Modeling and prediction of surface roughness and dimensional accuracy in SLS 3D printing of PVA/CB composite using the central composite design

Abstract

Surface roughness and dimensional accuracy can be controlled by selecting the appropriate values for 3D printing variables. This paper investigates the effects of selective laser sintering (SLS) 3D printing main process variables and their interactions on surface roughness and dimensional accuracy. It also presents how to develop mathematical models to predict surface roughness and dimensional accuracy using a central composite design. It shows how to determine the appropriate values for the process variables to reach the desired surface roughness and dimensional accuracy separately and simultaneously. The analysis of variance is utilized to verify the adequacy of the developed models. Further, there is still a need for developing materials and composites for use with SLS technology.
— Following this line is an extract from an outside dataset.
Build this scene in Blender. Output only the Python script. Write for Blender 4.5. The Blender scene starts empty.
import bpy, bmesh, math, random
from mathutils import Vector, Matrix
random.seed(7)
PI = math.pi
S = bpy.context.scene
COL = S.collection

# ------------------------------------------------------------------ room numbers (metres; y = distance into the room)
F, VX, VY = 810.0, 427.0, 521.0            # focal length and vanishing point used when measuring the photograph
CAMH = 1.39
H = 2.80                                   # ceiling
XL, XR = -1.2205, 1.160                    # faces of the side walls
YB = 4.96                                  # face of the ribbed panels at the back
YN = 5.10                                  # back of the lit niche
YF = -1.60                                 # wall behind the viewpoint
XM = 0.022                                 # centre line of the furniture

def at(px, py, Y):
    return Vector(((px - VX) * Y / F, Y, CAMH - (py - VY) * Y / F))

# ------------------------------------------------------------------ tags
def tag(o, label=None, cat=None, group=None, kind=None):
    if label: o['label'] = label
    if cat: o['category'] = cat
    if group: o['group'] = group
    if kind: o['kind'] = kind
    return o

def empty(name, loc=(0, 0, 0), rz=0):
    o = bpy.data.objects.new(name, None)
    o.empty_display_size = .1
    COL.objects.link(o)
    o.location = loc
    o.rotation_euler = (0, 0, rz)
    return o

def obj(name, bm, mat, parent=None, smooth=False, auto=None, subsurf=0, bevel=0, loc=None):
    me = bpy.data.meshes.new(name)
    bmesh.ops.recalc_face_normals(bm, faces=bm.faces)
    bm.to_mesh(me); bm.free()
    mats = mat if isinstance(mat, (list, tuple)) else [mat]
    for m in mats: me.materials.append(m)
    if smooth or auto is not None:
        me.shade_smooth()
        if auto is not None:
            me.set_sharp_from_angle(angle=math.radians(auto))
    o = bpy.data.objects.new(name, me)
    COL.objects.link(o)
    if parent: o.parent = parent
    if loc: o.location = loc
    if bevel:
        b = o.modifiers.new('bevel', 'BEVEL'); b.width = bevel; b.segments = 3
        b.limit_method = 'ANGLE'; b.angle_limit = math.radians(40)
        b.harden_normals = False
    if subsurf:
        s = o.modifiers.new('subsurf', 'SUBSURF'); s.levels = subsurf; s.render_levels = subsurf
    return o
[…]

The combination of polyvinyl alcohol (PVA) and carbon black (CB) powder was used to print the PVA/CB composite specimens. In order to do this study, a desktop SLS 3D printer has been built. It is found that laser power, scan spacing, laser speed, and layer thickness significantly affect the surface roughness and dimensional accuracy. Also, the effects of interactions between process variables are considerable and should be determined in the surface roughness and dimensional accuracy models. The nonlinear behavior of some variables and their interactions on surface roughness are explained using the energy density plots. According to the results in the studied domains, reducing layer thickness, laser speed, and scan spacing tend to decrease the surface roughness. However, laser power reduction increases the surface roughness.